Jean-Paul Kelly: That ends that matter
to
Plug In Institute of Contemporary Art 460 Portage Ave, Winnipeg, Manitoba R3C 0E8
Jean-Paul Kelly, "That ends that matter," 2016
still from three-channel video installation.
Opening Reception: Thursday, January 24; 7 pm
Artist Talk by Jean-Paul Kelly: Tuesday, January 22; 7 pm
Video Screening curated by Jean-Paul Kelly on Thursday, March 7, 2019; 7 pm
Curatorial Tour by Jenifer Papararo: Saturday, March 9, 2019 | 3pm
It is with great pleasure that we welcome Jean-Paul Kelly to Plug In ICA for his solo-exhibition That ends that matter, a comprehensive video installation set in a courtroom. Part re-enactment combined with found-photo montage streams, and graphical animation, That ends that matter attempts to parse through and recite Kelly’s experiences observing hearings at the City of London Magistrates’ Court in Central London, UK. Given the UK’s regulations restricting all forms of visual or audio recording in courtrooms, any recollection of events throughout a hearing becomes subjective. In an effort to recount what the artist, referencing documentarian Fredrick Wiseman, calls a “fair account” of what he witnessed, there’s an embrace of abstraction, tangents, error, and the aestheticization of Kelly’s felt experiences.

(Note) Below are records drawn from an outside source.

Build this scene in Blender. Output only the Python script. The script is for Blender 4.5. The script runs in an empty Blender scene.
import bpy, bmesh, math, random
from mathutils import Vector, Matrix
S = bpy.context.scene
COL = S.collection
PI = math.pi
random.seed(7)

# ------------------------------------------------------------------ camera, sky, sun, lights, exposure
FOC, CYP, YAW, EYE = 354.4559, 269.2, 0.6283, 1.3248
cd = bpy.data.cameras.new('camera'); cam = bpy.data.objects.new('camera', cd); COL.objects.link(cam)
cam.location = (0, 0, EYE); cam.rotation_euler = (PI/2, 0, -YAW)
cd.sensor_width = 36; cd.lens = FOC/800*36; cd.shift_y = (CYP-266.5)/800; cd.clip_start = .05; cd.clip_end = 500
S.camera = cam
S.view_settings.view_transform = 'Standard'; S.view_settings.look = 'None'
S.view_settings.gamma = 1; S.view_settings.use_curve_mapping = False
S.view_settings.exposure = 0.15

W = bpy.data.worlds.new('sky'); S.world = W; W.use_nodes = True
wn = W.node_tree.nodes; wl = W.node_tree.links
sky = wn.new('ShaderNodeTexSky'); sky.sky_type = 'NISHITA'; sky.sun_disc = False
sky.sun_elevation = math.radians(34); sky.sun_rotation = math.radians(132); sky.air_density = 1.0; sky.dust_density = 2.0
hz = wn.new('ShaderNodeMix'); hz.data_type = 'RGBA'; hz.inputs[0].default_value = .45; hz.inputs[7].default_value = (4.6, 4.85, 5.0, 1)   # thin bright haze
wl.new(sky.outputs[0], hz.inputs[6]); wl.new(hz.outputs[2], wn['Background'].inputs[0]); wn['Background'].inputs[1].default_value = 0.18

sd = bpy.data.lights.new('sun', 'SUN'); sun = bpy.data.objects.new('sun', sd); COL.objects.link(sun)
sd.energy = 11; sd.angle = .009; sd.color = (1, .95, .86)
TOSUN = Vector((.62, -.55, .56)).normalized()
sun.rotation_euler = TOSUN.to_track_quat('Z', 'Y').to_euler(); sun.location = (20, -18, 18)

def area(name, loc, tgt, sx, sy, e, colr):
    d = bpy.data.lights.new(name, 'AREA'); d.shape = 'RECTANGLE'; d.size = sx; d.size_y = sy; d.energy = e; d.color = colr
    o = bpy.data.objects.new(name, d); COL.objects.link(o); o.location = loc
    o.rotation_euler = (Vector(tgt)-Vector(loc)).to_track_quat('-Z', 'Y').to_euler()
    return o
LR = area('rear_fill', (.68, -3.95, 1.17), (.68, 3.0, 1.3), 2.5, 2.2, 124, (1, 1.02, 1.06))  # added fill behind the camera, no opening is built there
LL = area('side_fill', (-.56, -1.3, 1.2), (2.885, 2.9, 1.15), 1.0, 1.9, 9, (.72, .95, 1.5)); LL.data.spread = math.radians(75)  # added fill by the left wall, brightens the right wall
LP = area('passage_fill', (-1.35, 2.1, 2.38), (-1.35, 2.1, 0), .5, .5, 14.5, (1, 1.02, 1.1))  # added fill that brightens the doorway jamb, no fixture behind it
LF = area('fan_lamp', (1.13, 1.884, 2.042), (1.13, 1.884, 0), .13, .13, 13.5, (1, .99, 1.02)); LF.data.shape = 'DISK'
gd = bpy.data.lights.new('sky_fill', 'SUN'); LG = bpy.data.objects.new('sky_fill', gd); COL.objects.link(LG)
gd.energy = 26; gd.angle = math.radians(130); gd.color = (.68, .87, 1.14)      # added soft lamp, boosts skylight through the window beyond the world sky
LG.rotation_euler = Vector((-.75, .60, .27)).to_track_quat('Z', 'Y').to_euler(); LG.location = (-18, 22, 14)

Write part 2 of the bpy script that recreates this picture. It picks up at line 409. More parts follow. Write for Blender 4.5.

Based in Toronto, Kelly has over the last decade and a half, been closely working within a practice rooted in dissecting documentary frameworks. In an earlier interview for Vdrome.org, Kelly references the writer Truman Capote’s work as “poetic reporting” a process that Kelly embraces. Kelly states, “I’m interested in the metaphors and possibilities of documentary substance.”
This is the first presentation of Jean-Paul Kelly’s work in Winnipeg and in the prairies. He has extensively exhibited and screened works across North America and Europe including The Power Plant, Toronto; Mercer Union Centre for Contemporary Art, Toronto; Gallery TPW, Toronto; Scrap Metal Gallery, Toronto; SBC Gallery, Montreal; Wexner Center for the Arts, Columbus; Vox Populi, Philadelphia; Nightingale Cinema, Chicago; Courtesan Festival, Ghent; International Film Festival, Rotterdam; The New York Film Festival; The Toronto International Film Festival and Delfina Foundation, London UK. In 2014, he was the recipient of the Kazuko Trust Award from the Film Society of Lincoln Center, New York. He’s been longlisted the Sobey Art Award and the AIMIA|AGO Photography Prize.